If I had the choice, I'd take an additional image in that trade, thanks. The 'rich' 'experiences' I've been offered so far are inferior to bog-standard web pages. I'll grant you that it is friendlier to coders whose applications fit the model. Beyond that, they don't work without Javascript[1]. The "richness" is usually useless animation and similar, frequently employed because it is there, rather than actually adding any value (Anyone remember the Jquery animation explosion?). It breaks a lot of automation; see the JS comment. These are all things that are important to me.

I get that folks are fine with losing me as a user/customer, and that's their choice. But they should know why, thus my explanation.
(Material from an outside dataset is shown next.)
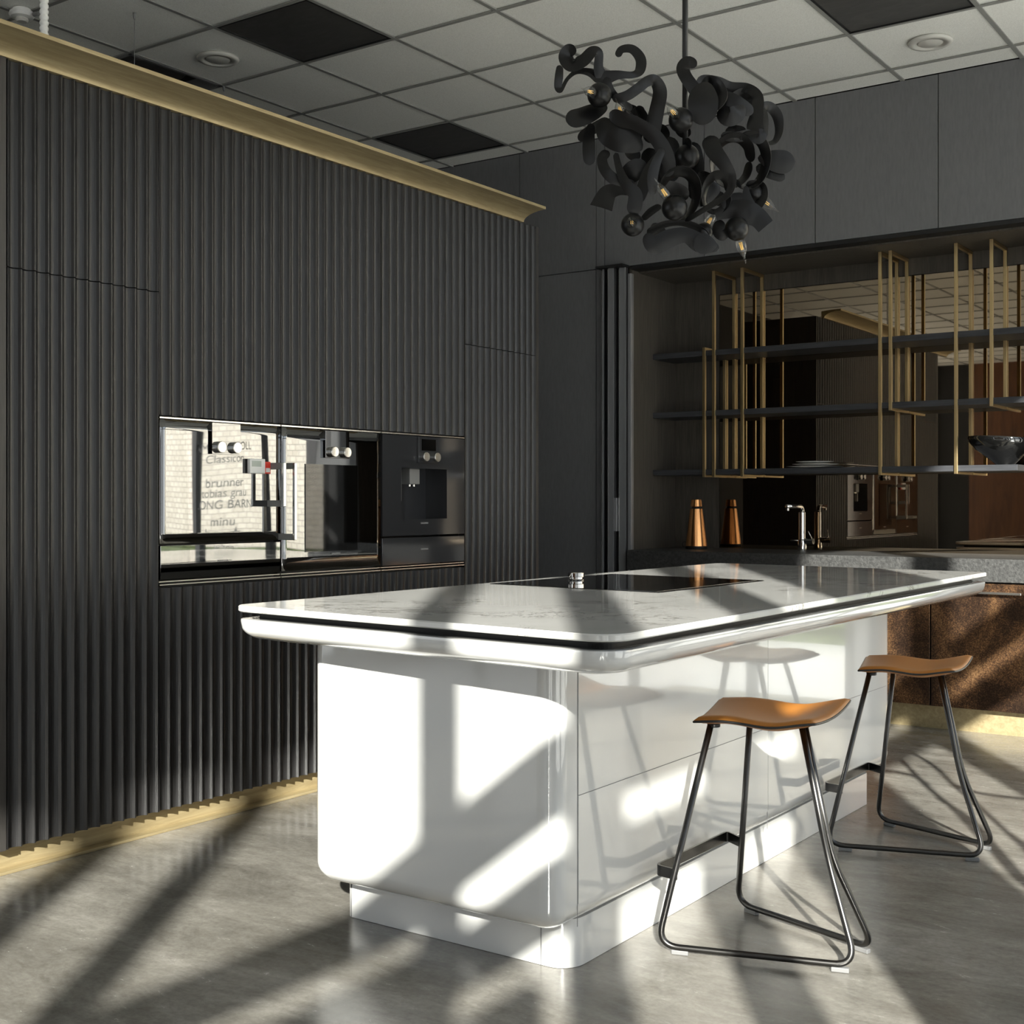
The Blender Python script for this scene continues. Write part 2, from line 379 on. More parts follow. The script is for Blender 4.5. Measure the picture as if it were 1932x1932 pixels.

[1] Which means I usually go elsewhere when I encounter it, because I default to leaving it off.

If I understand you right, your contention seems to be more with animation and 'fluff' rather than with MV* frameworks like Angular specifically. To which I'll simply say: in some cases animation is as important to the user experience as an additional image would be, and in some cases the additional image just contributes more 'fluff' than the animation or interactivity would. There are many dimensions to the problem (and the article only hints at some of them on the protocol side), and pinning JavaScript frameworks as the cause strikes me as unfair.

What you're really asking for is for the components being used, be they images, animations of frameworks, to be used with a deliberate purpose. Which I think is what everyone is asking for, and what good developers and designers strive for.

You're actually picking up the smaller of my two complaints. If everything else about Angular were sensible, I'd probably grumble about dumb overuse of trendy visual primitives, but that's about it. And I absolutely agree that, used sensibly, animations and whatnot are very useful. This complaint basically boils down to wishing all web designers were actually as good as a lot of them think they are.

You missed my complaints about the uselessness of Angular apps without a JS interpreter. That's important, because it means they're basically worthless for consumption by nonhumans. (Sure, I can run Chrome headless, but that's an entirely different can of worms that play poorly with pipelines, not to mention an enormous, absurd runtime for what should be a trivial file transfer.)

Web automation on a personal scale is enormously useful. Angular breaks the underlying assumptions that make it work for sites that don't go out of their way to accommodate it. I get that may be an unintended benefit to some people who want to be control-freaky about how their offerings are used , but it enormously reduces the value of the web.

A connection just hit me - it is similar-ish to way back when, when some misguided designers wanted to publish PDFs on the web instead of HTML. They wanted full layout control, at the cost of basically everything else. Angular is similar, in that doing anything the creator didn't anticipate is very difficult, despite complying with the letter of web standards.

And also, as I said, I default to browsing with JS off. When I hit a blank page, I curse "Angular" and go back to the search engine. So that's annoying, but I've yet to encounter an Angular site I can't live without.